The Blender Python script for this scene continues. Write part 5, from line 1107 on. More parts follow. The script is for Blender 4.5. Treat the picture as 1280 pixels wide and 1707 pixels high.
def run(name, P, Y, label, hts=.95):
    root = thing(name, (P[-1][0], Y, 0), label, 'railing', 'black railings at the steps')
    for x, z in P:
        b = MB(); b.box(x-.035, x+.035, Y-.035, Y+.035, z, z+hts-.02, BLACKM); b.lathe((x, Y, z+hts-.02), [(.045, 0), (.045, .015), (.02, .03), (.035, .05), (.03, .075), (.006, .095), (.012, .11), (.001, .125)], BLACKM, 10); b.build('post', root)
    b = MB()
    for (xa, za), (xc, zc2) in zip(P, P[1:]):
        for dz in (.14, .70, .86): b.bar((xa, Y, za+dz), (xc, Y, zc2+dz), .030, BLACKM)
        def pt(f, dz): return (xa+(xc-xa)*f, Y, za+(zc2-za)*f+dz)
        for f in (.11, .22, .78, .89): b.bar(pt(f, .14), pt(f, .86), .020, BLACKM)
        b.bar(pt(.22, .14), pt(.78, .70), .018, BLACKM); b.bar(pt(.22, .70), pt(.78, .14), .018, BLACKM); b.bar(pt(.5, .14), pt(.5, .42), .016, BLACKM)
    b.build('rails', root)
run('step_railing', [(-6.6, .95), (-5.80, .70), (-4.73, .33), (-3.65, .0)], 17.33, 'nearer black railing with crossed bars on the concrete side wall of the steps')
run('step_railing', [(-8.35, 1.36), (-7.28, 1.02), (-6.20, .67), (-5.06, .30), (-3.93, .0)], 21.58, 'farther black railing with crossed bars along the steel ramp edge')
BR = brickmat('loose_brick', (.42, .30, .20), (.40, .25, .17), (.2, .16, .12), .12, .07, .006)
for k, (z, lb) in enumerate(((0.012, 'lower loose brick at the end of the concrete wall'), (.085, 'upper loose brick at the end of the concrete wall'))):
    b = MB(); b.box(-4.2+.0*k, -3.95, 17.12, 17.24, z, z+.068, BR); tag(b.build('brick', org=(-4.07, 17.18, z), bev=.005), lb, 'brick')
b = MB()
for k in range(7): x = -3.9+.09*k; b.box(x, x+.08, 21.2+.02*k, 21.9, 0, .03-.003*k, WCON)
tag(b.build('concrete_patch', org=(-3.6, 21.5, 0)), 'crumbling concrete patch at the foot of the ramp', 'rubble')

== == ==

Extract the whole listing, character for character.

**Solution for this problem**
The Blender Python script for this scene continues. Write part 5, from line 1107 on. More parts follow. The script is for Blender 4.5. Treat the picture as 1280 pixels wide and 1707 pixels high.
def run(name, P, Y, label, hts=.95):
    root = thing(name, (P[-1][0], Y, 0), label, 'railing', 'black railings at the steps')
    for x, z in P:
        b = MB(); b.box(x-.035, x+.035, Y-.035, Y+.035, z, z+hts-.02, BLACKM); b.lathe((x, Y, z+hts-.02), [(.045, 0), (.045, .015), (.02, .03), (.035, .05), (.03, .075), (.006, .095), (.012, .11), (.001, .125)], BLACKM, 10); b.build('post', root)
    b = MB()
    for (xa, za), (xc, zc2) in zip(P, P[1:]):
        for dz in (.14, .70, .86): b.bar((xa, Y, za+dz), (xc, Y, zc2+dz), .030, BLACKM)
        def pt(f, dz): return (xa+(xc-xa)*f, Y, za+(zc2-za)*f+dz)
        for f in (.11, .22, .78, .89): b.bar(pt(f, .14), pt(f, .86), .020, BLACKM)
        b.bar(pt(.22, .14), pt(.78, .70), .018, BLACKM); b.bar(pt(.22, .70), pt(.78, .14), .018, BLACKM); b.bar(pt(.5, .14), pt(.5, .42), .016, BLACKM)
    b.build('rails', root)
run('step_railing', [(-6.6, .95), (-5.80, .70), (-4.73, .33), (-3.65, .0)], 17.33, 'nearer black railing with crossed bars on the concrete side wall of the steps')
run('step_railing', [(-8.35, 1.36), (-7.28, 1.02), (-6.20, .67), (-5.06, .30), (-3.93, .0)], 21.58, 'farther black railing with crossed bars along the steel ramp edge')
BR = brickmat('loose_brick', (.42, .30, .20), (.40, .25, .17), (.2, .16, .12), .12, .07, .006)
for k, (z, lb) in enumerate(((0.012, 'lower loose brick at the end of the concrete wall'), (.085, 'upper loose brick at the end of the concrete wall'))):
    b = MB(); b.box(-4.2+.0*k, -3.95, 17.12, 17.24, z, z+.068, BR); tag(b.build('brick', org=(-4.07, 17.18, z), bev=.005), lb, 'brick')
b = MB()
for k in range(7): x = -3.9+.09*k; b.box(x, x+.08, 21.2+.02*k, 21.9, 0, .03-.003*k, WCON)
tag(b.build('concrete_patch', org=(-3.6, 21.5, 0)), 'crumbling concrete patch at the foot of the ramp', 'rubble')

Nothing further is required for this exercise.